Albo pomyślcie sobie, że gra nie oferuje wam tylko zwykłej płaskiej mapy, ale możecie przemieszczać się również po jaskiniach i tunelach które przecinają cały teren. Albo wyobraźcie sobie, że akcje które wykonujecie są zależne od pory dnia, że planeta na której jesteście obraca się wokół własnej osi, i podczas gdy część planety pogrążona jest w zimnej nocy, inna jej część palona jest bezlitosnym słońcem obcej galaktyki!
Hmm… Jaka planeta? Jaka galaktyka? Jakie jaskinie?
Gra w międzyczasie „trochę” zmieniła charakter. Okazuje się, że bitwa o York, która rozpoczęła się na wyspie w czasach napoleońskich… W głowie Ignacego zawsze była grą sci-fi. Wiecie jak trudno jest zmienić całe fabularia gry? Osadzić ją w kompletnie innych realiach, w zupełnie innym otoczeniu technologicznym? Wiem, że to rozczarowujące, ale wbrew pozorom na początku pracy nad grą to po prostu pestka. Piechota z bagnetami dostała skafandry i dużo lepszą broń, konnica to teraz mechy, działa przeobraziły się w czołgi. Na tym etapie mechanika nie jest jeszcze tak specyficzna, by nie wybaczyć takich rzeczy.

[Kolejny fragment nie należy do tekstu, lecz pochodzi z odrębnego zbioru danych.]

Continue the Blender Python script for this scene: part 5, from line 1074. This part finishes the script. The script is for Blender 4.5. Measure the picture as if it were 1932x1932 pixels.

Battle for York zrzuciło wylinkę, by przeobrazić się w grę o roboczym tytule Battle for Yrk. Po wszystkich zmianach gra była oparta o silnik worker placement, mogliśmy wpływać na planetę budując na niej różne struktury, mogliśmy ją eksplorować ucząc się nowych taktyk, gra przebiegała szybko, toczyła się też dość intuicyjnie. Na tym etapie, to już nie było siedzenie nad projektem. Jeśli mój tyłek dotykał krzesła to tylko w krótkich chwilach odpoczynku. Dużo częściej biegałem koło gry wycinając nowe komponenty, spisując nowe zasady, cechy i taktyki. Wszystko było jeszcze mocno nieokrzesane, ale kształt był inspirujący.
Oczywiście wiele z moich „genialnych” pomysłów okazało się totalną bzdurą. Wiele z nich nie znalazło się w grze, bo zwyczajnie do nich nie pasowało. Inne, pasowały jak ulał. To ważne, żeby dać grze wszystko co możliwe, najlepsze pomysły na jakie nas stać. Ja dałem.
Nawet nie wiem kiedy, ale w pudełku pojawił się Lewy Przedsionek. Kiedy szturchnąłem go ołówkiem potoczył się do lewej komory i z mlaśnięciem się do niej przykleił. Projekt trzeba było pokazać Ignacemu. Walidacja i weryfikacja, potem rozmyślimy co dalej. Minął rok. Battle for Yrk zmieniło się nie do poznania. Wiem, że w tym momencie byłem szczęśliwy i spałem spokojnie.